When one views a painting, or listens to a composition, or hears a poet preaching about contrasting beauty and ugliness of a city, what does one feel exactly?

No one can really understand what art is for. And many would assume it fails to acquire a more practical role in human society. Much of this fanfare has its origins to how people today have evaluated art. Technology is at the center of art’s progress over time, but it has also trivialized it to the extent that people believe they know everything there is understand a piece of art. People now will shrug off classical paintings like the Mona Lisa or more modern masterpieces such as The Scream. They will look at these paintings, observe them, and go back to their business.

Aesthetic tastes have changed. And this is the reality that artists need to accept, but it is also something they can bring in meaningful change. As a start, they will need to begin by asking “What makes art?”

Various schools of thought have grappled with the problem on art’s usefulness in the society. People will argue that the arts are only for the artists. Since artists were the only ones who acquired the gift of creation, they are seen to have little regard for people who are not of the same mind. This has only maintained an elitism that possesses a narrow view of art.
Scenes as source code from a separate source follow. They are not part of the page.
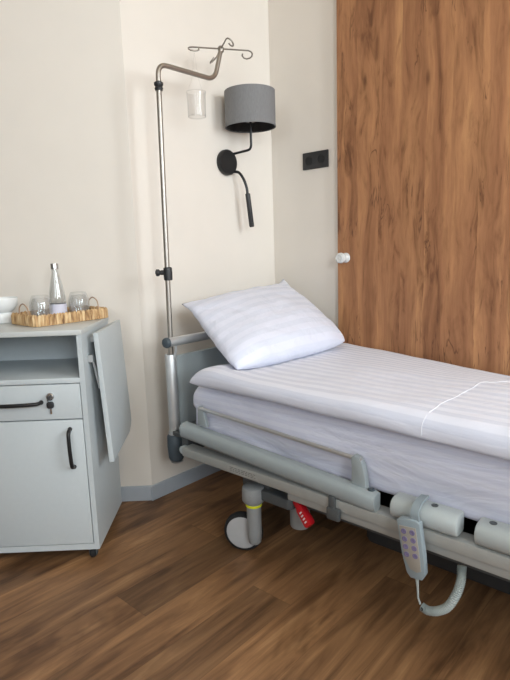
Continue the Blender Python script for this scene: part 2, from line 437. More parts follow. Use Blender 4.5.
pull((-.312,-.001,.606), (-.158,-.001,.609), (0,-1,0)).build('handle', M_black, dr, label='black drawer handle')
lk = MB(); lk.lathe([(0,0),(.0135,0),(.0135,.006),(.011,.009),(0,.009)], (-.125,-.001,.629), (0,-1,0), 20); lk.box((-.1265,-.0105,.622), (-.1235,-.0095,.636))
lk = lk.build('lock', M_silver, dr)
ky = MB(); ky.box((-.1262,-.03,.620), (-.1238,-.0098,.634)); ky.prism(rrect(-.137,-.113,.588,.612,.008), 1, -.014, -.004, .002); ky.tube([(-.125,-.028,.626),(-.125,-.024,.605)], .0016, 6)
ky.build('key', M_blackp, dr, label='black-headed key hanging at the lock')
kt = MB(); kt.box((-.1285,-.0075,.567), (-.1215,-.006,.588), .0005); kt.build('key_tag', M_silver, dr)
dd = MB().box((-W+T+.003,-.001,.070), (-T-.003,.017,.541), .001).build('door', M_cab, cab)
pull((-.067,-.001,.508), (-.064,-.001,.368), (0,-1,0)).build('handle', M_black, dd, label='black door handle')
# fold-down table top hanging from the right side
tilt = Matrix.Translation((.026,0,.84)) @ Matrix.Rotation(-math.radians(2.6), 4, 'Y') @ Matrix.Translation((-.026,0,-.84))
ft = MB(); ft.prism([(.048,.84),(.395,.84),(.392,.44),(.386,.41),(.367,.39),(.33,.375),(.048,.36)], 0, .026, .044, .0015, tilt)
ft = ft.build('folding_table_top', M_cab, cab)
br = MB(); br.box((.001,.10,.80), (.024,.36,.822)); br.tube([(.013,.06,.755),(.02,.075,.69),(.024,.085,.63)], .004, 8); br.tube([(.013,.06,.755),(.016,.09,.66)], .003, 8); br.box((.001,.05,.735), (.018,.075,.76))
br.build('hinge_bracket', M_alu, ft)
for (x, y) in ((-.032,.032),(-W+.032,.032),(-.04,D-.04),(-W+.04,D-.04)):
    c = MB(); c.lathe([(0,0),(.016,0),(.016,.004),(.006,.005),(.006,.02)], (x,y,ZB), (0,0,-1), 14)
    for s_ in (-1,1): c.box((x+s_*.012-.0015,y-.012,.01), (x+s_*.012+.0015,y+.008,.036))
    c = c.build('caster', M_dark, cab)
    w = MB(); w.lathe([(0,-.009),(.017,-.009),(.0205,-.005),(.0205,.005),(.017,.009),(0,.009)], (x,y-.004,.0206), (1,0,0), 20); w.build('caster_wheel', M_rubber, c)

ROT = Matrix.Translation(Q) @ Matrix.Rotation(RZ, 4, 'Z')
def cw(x, y, z): return ROT @ V((x,y,z))

# woven tray with its two wire handles
ta = RZ + math.radians(47)
c0 = cw(-.188,.088,ZT)
tray = thing('woven_tray', 'woven straw tray with thin arched handles on the cabinet top', 'tray', c0, ta)
TL, TW, TH = .315, .205, .038
def ringwall(x0, x1, y0, y1, r, h, th, amp):
    """rounded-rectangle wall of thick upright strands"""
    m = MB(); pts = [V((p[0],p[1],0)) for p in rrect(x0,x1,y0,y1,r,8)]
    dense = []
    for a, b_ in zip(pts, pts[1:]+pts[:1]):
        n = max(1, int((b_-a).length/.0025))
        for i in range(n): dense.append(a.lerp(b_, i/n))
    n = len(dense); cen = V(((x0+x1)/2,(y0+y1)/2,0)); prof = [(0,.002),(0,h*.3),(0,h*.8),(-.2,h),(-.5,h+.004),(-.8,h),(-1,h*.8),(-1,.002)]
    bm = bmesh.new(); rings = []; s = 0
    for i, p in enumerate(dense):
        tn = (dense[(i+1) % n]-dense[i-1]).normalized(); nr = V((tn.y,-tn.x,0)); s += (dense[(i+1) % n]-p).length
        q = amp*(abs(math.sin(s*PI/.012+.9*noise.noise(p*50)))-.6)
        hz = 1+.07*noise.noise(p*90)
        rings.append([bm.verts.new(p + nr*(q*(1 if u > -.5 else -1) + u*th + .0015*noise.noise(V((p.x*120,p.y*120,z*160)))) + V((0,0,z*hz + (q if z > h*.9 else 0)))) for (u, z) in prof])
    for i in range(n):
        A_, B_ = rings[i], rings[(i+1) % n]
        for j in range(len(prof)-1): bm.faces.new((A_[j], B_[j], B_[j+1], A_[j+1]))
    bmesh.ops.recalc_face_normals(bm, faces=bm.faces); m._add(bm); return m
tb = MB(); tb.prism(rrect(.004,TL-.004,.004,TW-.004,.024), 2, .0005, .008); tb.build('tray_base', M_tray, tray)
ringwall(0,TL,0,TW,.028,TH,.012,.0042).build('woven_rim', M_tray, tray)
for x in (.012, TL-.012):
    hb = MB(); hb.tube([V((x,TW/2-.036,.012)),V((x,TW/2-.036,.04)),V((x,TW/2-.03,.066)),V((x,TW/2,.08)),V((x,TW/2+.03,.066)),V((x,TW/2+.036,.04)),V((x,TW/2+.036,.012))], .0024, 8, smooth=5)
    hb.build('tray_handle', M_handle, tray)
TM = Matrix.Translation(c0) @ Matrix.Rotation(ta, 4, 'Z')
def tw(x, y, z): return TM @ V((x,y,z))
# bottle
p = tw(.165,.132,.0086)
bt = thing('water_bottle', 'clear glass water bottle with silver cap standing in the woven tray', 'bottle', p); bt.scale = (1.06,1.06,1.09)
g = MB(); g.lathe([(0,.001),(.026,.0),(.030,.004),(.0305,.06),(.028,.09),(.02,.13),(.0125,.162),(.0115,.18),(.0095,.18),(.0105,.162),(.018,.13),(.026,.09),(.0285,.06),(.028,.006),(0,.004)], (0,0,0), (0,0,1), 32)
g.build('bottle_glass', M_glass, bt)
g = MB(); g.lathe([(.0309,.012),(.0309,.052)], (0,0,0), (0,0,1), 32); g.build('bottle_label', M_label, bt)
g = MB(); g.lathe([(0,.196),(.013,.196),(.0138,.193),(.0138,.176),(.012,.176)], (0,0,0), (0,0,1), 24); g.build('bottle_cap', M_silver, bt)
# two upturned tumblers
for (x, y, lab) in ((.098,.138,'upturned clear tumbler in the tray, left of the bottle'), (.256,.132,'upturned clear tumbler in the tray, right of the bottle')):
    g = MB(); g.lathe([(.032,.0),(.038,.014),(.0425,.04),(.041,.066),(.034,.087),(.029,.095),(0,.095),(0,.084),(.027,.084),(.037,.064),(.040,.036),(.036,.014),(.030,.0)], (0,0,0), (0,0,1), 32)
    q = g.build('glass_tumbler', M_tglass, None, lab, cat='glass', group='tumblers in the woven tray'); q.location = tw(x,y,.0088)
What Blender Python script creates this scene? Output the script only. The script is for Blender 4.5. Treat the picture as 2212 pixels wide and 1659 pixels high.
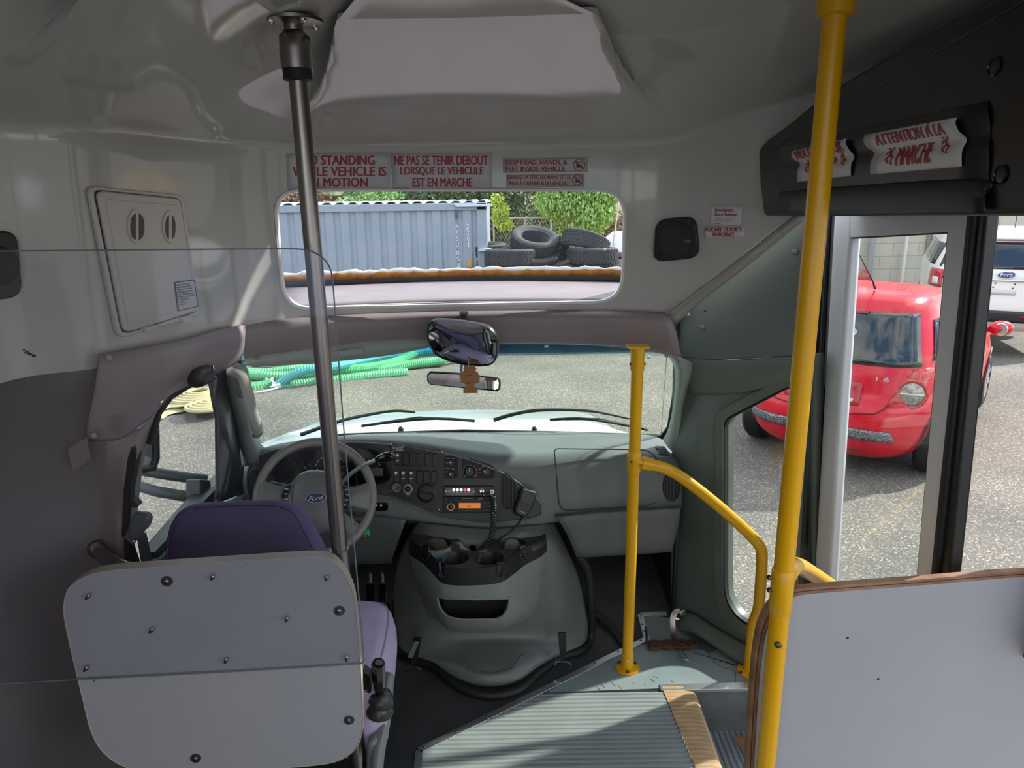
import bpy, bmesh, math, random
from mathutils import Vector, Matrix
random.seed(7)
SC = bpy.context.scene
for o in list(bpy.data.objects):
    bpy.data.objects.remove(o)

# ------------------------------------------------------------------ camera
F = 1534.0
PITCH, ROLL, EYE = math.radians(15.0), math.radians(0.86), 1.6
CF = Vector((0, math.cos(PITCH), -math.sin(PITCH)))
_r0 = Vector((1, 0, 0))
_d0 = Vector((0, -math.sin(PITCH), -math.cos(PITCH)))
CR = _r0 * math.cos(ROLL) + _d0 * math.sin(ROLL)
CD = -_r0 * math.sin(ROLL) + _d0 * math.cos(ROLL)
C0 = Vector((0, 0, EYE))
cam_data = bpy.data.cameras.new('camera')
cam = bpy.data.objects.new('camera', cam_data)
SC.collection.objects.link(cam)
cam_data.sensor_fit = 'HORIZONTAL'
cam_data.sensor_width = 36.0
cam_data.lens = 36.0 * F / 2212.0
cam_data.clip_start = 0.02
cam_data.clip_end = 500
M3 = Matrix((CR, -CD, -CF)).transposed()
cam.matrix_world = Matrix.Translation(C0) @ M3.to_4x4()
SC.camera = cam

# ------------------------------------------------------------------ world, sun, exposure
SC.view_settings.view_transform = 'Standard'
SC.view_settings.look = 'None'
SC.view_settings.gamma = 1.0
SC.view_settings.use_curve_mapping = False
SC.view_settings.exposure = 1.05
SC.cycles.use_denoising = True
SC.cycles.max_bounces = 12
SC.cycles.diffuse_bounces = 6
SC.cycles.glossy_bounces = 5
SC.cycles.transmission_bounces = 8
SC.cycles.transparent_max_bounces = 24
SC.cycles.caustics_reflective = False
SC.cycles.caustics_refractive = False
SC.cycles.sample_clamp_indirect = 6.0

W = bpy.data.worlds.new('sky')
SC.world = W
W.use_nodes = True
nt = W.node_tree
nt.nodes.clear()
wo = nt.nodes.new('ShaderNodeOutputWorld')
bg = nt.nodes.new('ShaderNodeBackground')
tc = nt.nodes.new('ShaderNodeTexCoord')
mp = nt.nodes.new('ShaderNodeMapping')
mp.inputs['Scale'].default_value = (1.6, 1.6, 3.2)
nz = nt.nodes.new('ShaderNodeTexNoise')
nz.inputs['Scale'].default_value = 1.7
nz.inputs['Detail'].default_value = 9
nz.inputs['Roughness'].default_value = 0.6
nz.inputs['Distortion'].default_value = 0.6
cr = nt.nodes.new('ShaderNodeValToRGB')
cr.color_ramp.elements[0].position = 0.40
cr.color_ramp.elements[0].color = (0.20, 0.34, 0.60, 1)
cr.color_ramp.elements[1].position = 0.56
cr.color_ramp.elements[1].color = (1.0, 0.98, 0.95, 1)
nt.links.new(tc.outputs['Generated'], mp.inputs['Vector'])
nt.links.new(mp.outputs['Vector'], nz.inputs['Vector'])
nt.links.new(nz.outputs['Fac'], cr.inputs['Fac'])
nt.links.new(cr.outputs['Color'], bg.inputs['Color'])
bg.inputs['Strength'].default_value = 1.15
nt.links.new(bg.outputs['Background'], wo.inputs['Surface'])

sun_d = bpy.data.lights.new('sun', 'SUN')
sun_d.energy = 3.6
sun_d.angle = math.radians(1.5)
sun_d.color = (1.0, 0.95, 0.87)
sun = bpy.data.objects.new('sun', sun_d)
SC.collection.objects.link(sun)
SUN_DIR = Vector((-0.72, -0.35, -0.60)).normalized()   # light travels left, towards the viewer and down
sun.rotation_euler = SUN_DIR.to_track_quat('-Z', 'Y').to_euler()
sun.location = (8, 6, 8)

# the bus's own dome lamps behind the photographer, in the ceiling
for k, (lx, ly) in enumerate(((-0.5, -0.6), (0.4, -0.6))):
    ld = bpy.data.lights.new('dome_lamp', 'AREA')
    ld.shape = 'RECTANGLE'
    ld.size, ld.size_y = 0.25, 0.5
    ld.energy = 3.0
    ld.color = (1.0, 0.9, 0.78)
    lo = bpy.data.objects.new('dome_lamp', ld)
    SC.collection.objects.link(lo)
    lo.location = (lx, ly, 1.9)

# ------------------------------------------------------------------ geometry helpers
def ray(x, y):
    return CF + CR * ((x - 1106.0) / F) + CD * ((y - 829.5) / F)
def PY(x, y, Y):
    v = ray(x, y); return C0 + v * (Y / v.y)
def PZ(x, y, Z):
    v = ray(x, y); return C0 + v * ((Z - EYE) / v.z)
def proj(p):
    q = Vector(p) - C0; d = q.dot(CF)
    return (1106 + F * q.dot(CR) / d, 829.5 + F * q.dot(CD) / d)
def PX(x, y, X):
    v = ray(x, y); return C0 + v * (X / v.x)
class Pl:
    """a plane in the bus, met by sight lines; its normal faces the viewer's side"""
    def __init__(s, p, n):
        s.p = Vector(p); s.n = Vector(n).normalized()
        if s.n.dot(C0 - s.p) < 0: s.n = -s.n
    @classmethod
    def pts(c, a, b, d):
        a, b, d = Vector(a), Vector(b), Vector(d)
        return c(a, (b - a).cross(d - a))
    def hit(s, x, y, lift=0.0):
        v = ray(x, y)
        return C0 + v * ((s.p - C0).dot(s.n) / v.dot(s.n)) + s.n * lift
def plY(Y): return Pl((0, Y, 0), (0, -1, 0))
def plX(X): return Pl((X, 0, 0), (-1 if X > 0 else 1, 0, 0))
def plZ(Z): return Pl((0, 0, Z), (0, 0, 1))

def roundpoly(pts, r, n=5):
    """round the corners of a 2-D or 3-D polygon; r may be one radius or a list"""
    P = [Vector(p) for p in pts]; out = []; N = len(P)
    for i, p in enumerate(P):
        ri = r[i] if isinstance(r, (list, tuple)) else r
        a, b = P[i - 1], P[(i + 1) % N]
        la, lb = (a - p).length, (b - p).length
        d = min(ri, la * .48, lb * .48)
        if d <= 1e-6:
            out.append(p); continue
        s, e = p + (a - p).normalized() * d, p + (b - p).normalized() * d
        for k in range(n + 1):
            t = k / n
            out.append(s * (1 - t) ** 2 + p * (2 * t * (1 - t)) + e * t * t)
    return out
def rrect(x0, y0, x1, y1, r, n=5):
    return roundpoly([(x0, y0), (x1, y0), (x1, y1), (x0, y1)], r, n)
def ell(cx, cy, a, b, n=24, rot=0.0):
    c, s = math.cos(rot), math.sin(rot); o = []
    for k in range(n):
        t = 2 * math.pi * k / n
        x, y = a * math.cos(t), b * math.sin(t)
        o.append(Vector((cx + x * c - y * s, cy + x * s + y * c)))
    return o
def crom(P, k):
    """Catmull-Rom through the points, k pieces per span"""
    if k <= 1: return [Vector(p) for p in P]
    out = []; N = len(P)
    for i in range(N - 1):
        p0, p1, p2, p3 = P[max(i - 1, 0)], P[i], P[i + 1], P[min(i + 2, N - 1)]
        for j in range(k):
            t = j / k
            out.append(0.5 * ((2 * p1) + (p2 - p0) * t + (2 * p0 - 5 * p1 + 4 * p2 - p3) * t * t + (3 * p1 - p0 - 3 * p2 + p3) * t ** 3))
    out.append(P[-1].copy()); return out
def loft(rows, ku=4, kv=4):
    R = [crom([Vector(p) for p in r], ku) for r in rows]
    cols = [crom([R[i][j] for i in range(len(R))], kv) for j in range(len(R[0]))]
    return [[cols[j][i] for j in range(len(cols))] for i in range(len(cols[0]))]

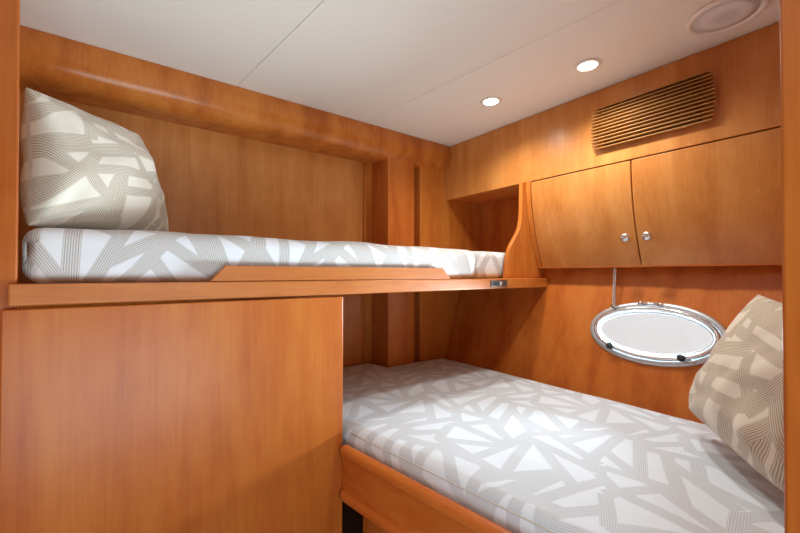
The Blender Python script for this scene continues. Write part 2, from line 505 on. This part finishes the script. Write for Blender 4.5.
# louvred vent
vy0, vy1, vz0, vz1 = .392, .792, .532, .717
vent = thing('air_vent', 'louvred wooden air vent with bowed ends on the cabinet fascia', 'vent', (1.674, .60, .53))
ns = 13
obj('backing', bx(1.6705, 1.6735, vy0+.03, vy1-.03, vz0+.006, vz1-.004), M_dark, vent)
W_slat = wood('cherry_slats', 'y', light=srgb(206,160,100), mid=srgb(190,142,82), dark=srgb(168,118,62), seed=8, rough=.5, coat=0)
for i in range(ns):
    a = (i + .5)/ns*2 - 1
    ext = .016*(1 - a*a)
    z = vz0 + (vz1-vz0)*(i + .5)/ns
    bulge = .010*(1 - a*a)
    x0 = 1.674 - .020 - bulge
    # sloping blade, ends cut back toward the wall
    bm = bmesh.new()
    pr = [(x0, z-.0018), (x0, z+.0018), (1.672, z+.0018), (1.672, z-.0018)]
    yl, yr = vy1 + ext, vy0 - ext
    v0 = []; v1 = []
    for (x, zz) in pr:
        back = .012 if x > 1.67 else 0
        v0.append(bm.verts.new((x, yr + back, zz + Z0))); v1.append(bm.verts.new((x, yl - back, zz + Z0)))
    bm.faces.new(v0); bm.faces.new(v1[::-1])
    for k in range(4): bm.faces.new((v0[k], v1[k], v1[(k+1)%4], v0[(k+1)%4]))
    obj('slat', bm, W_slat, vent, bevel=.001)

# chain from the cabinet to the porthole
ct = Vector((1.80, .775, .029)); cb = Vector(rel(-.150, .092, .022))
bm = bmesh.new()
nl = 22
for i in range(nl):
    p = ct.lerp(cb, (i + .5)/nl); L_ = (cb - ct).length/nl*.72
    d = (cb - ct).normalized()
    s = Vector((0,1,0)) if i % 2 else d.cross(Vector((0,1,0))).normalized()
    tube(bm, [p + d*math.cos(2*PI*k/10)*L_ + s*math.sin(2*PI*k/10)*.006 for k in range(10)], .0026, 6, closed=True)
ch = tag(obj('chain', bm, M_chrome, smooth=True), 'thin metal chain hanging from the cabinet down to the porthole', 'chain')
bm = bmesh.new()
tube(bm, [cb + Vector((0,.012,.012)), cb, cb + Vector((-.004,-.010,-.008)), cb + Vector((-.002,-.018,-.016))], .003, 8)
q = obj('hook', bm, M_black, ch, smooth=True)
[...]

What is ignored is the fact that art serves a higher purpose and that art itself is the natural instinct of man to replicate his surroundings and his feelings. We can then argue that art and the artists hand are shared by all, and not one group has exclusivity over them.

Art is what it is because it is a vessel by which human experiences, aspirations, defeats, triumphs, agonies, and epiphanies are recorded. Art reminds us of our intrinsic place in the world and any such piece – from a simple pencil drawing, to a vast mural – shows what we are as human.

And that describes what art is and what it should be: an expression of the human condition. The efforts of artists are never really geared towards attaining fame and glory in the art world. They are aimed at confirming the very human inclination to communicate what cannot be communicated in simple terms.

Art, then, is the sum of all human expressions, feelings and experiences. And it is important for people to acknowledge this fact.

Aside from that, art must also function to keep the discourse on morality going. Art is essential in the same way that to breathe is essential to human life; because we can never really progress without first learning where we have done wrong.

Cases in point are the many novels written to oppose totalitarianism and the efforts of painters to express in canvass their disdain for war. Orwell’s Nineteen Eighty-Four, for instance, captures the ugliness of political control over individual lives. Picasso’s Guernica, on the other hand, shows the very same ugliness, the only difference being the extent that human beings would go towards self-destruction.

Such works will always serve as reminders of the dark side of humanity. The fact remains that people will always look for ways to destroy themselves shall involve intervention of some kind.

To truly describe what art is, in closing, we will only have to look at both the potential to create and to destroy in a piece of art. Only then can we begin to understand what makes art.